Patrolling Iraqi Skies

AMERICAN, British, and French jets are roaring across the skies of southern Iraq again, enforcing the "no fly" policy decreed by President Bush last week. The three Gulf war allies have warned Saddam Hussein that no Iraqi aircraft will be permitted to fly in the zone below the 32nd parallel, the home of Iraq's Shiite Muslims.

The announced purpose of the overflights is to defend Shiites from air attacks by Saddam's military. The no-fly policy is defensible as a humanitarian measure, since Saddam has waged a harsh war of repression against the Shiites since their abortive rebellion after the Gulf war. The allies, especially the United States, bear some responsibility for the Shiites' plight, having encouraged them in their revolt.

How serious is Mr. Bush about protecting the Shiites, though? He's stopped short of guaranteeing their safety from continued assaults by Saddam's ground forces. Having implicitly promised the Shiites more than it could deliver once before, the US must not set them up again.

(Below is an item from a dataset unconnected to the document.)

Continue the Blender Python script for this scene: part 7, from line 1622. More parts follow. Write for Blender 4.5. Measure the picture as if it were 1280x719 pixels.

In fact the military escalation is part of Bush's frustrated attempt to get rid of Saddam. Economic sanctions have failed to stir up Iraqis against the dictator, and Saddam easily quashed a military coup plot this summer. Now the Western allies seem to hope that Saddam's followers - threatened with the de facto partition of Iraq into a Kurdish zone in the north, a Shiite zone in the south, and a Sunni Muslim region around Baghdad - will decide that it's time for Saddam to go.

Bush could be playing with fire, however. Although the president says he doesn't want to partition Iraq, Iraq's Arab neighbors are worried about the prospects for more instability in the region. Of the Arab states that supported or at least acquiesced in Desert Storm, only Saudi Arabia is somewhat reluctantly going along with the no-fly policy.

While Bush asserts that the policy is authorized under the UN's Gulf war resolutions, members of the wartime coalition view this new step as a Western power play.

There can be no long-term stability in the Gulf region so long as Saddam rules in Iraq. But as Bush recognized at the time of the war, he must not destroy Iraq to get at his Baghdad nemesis.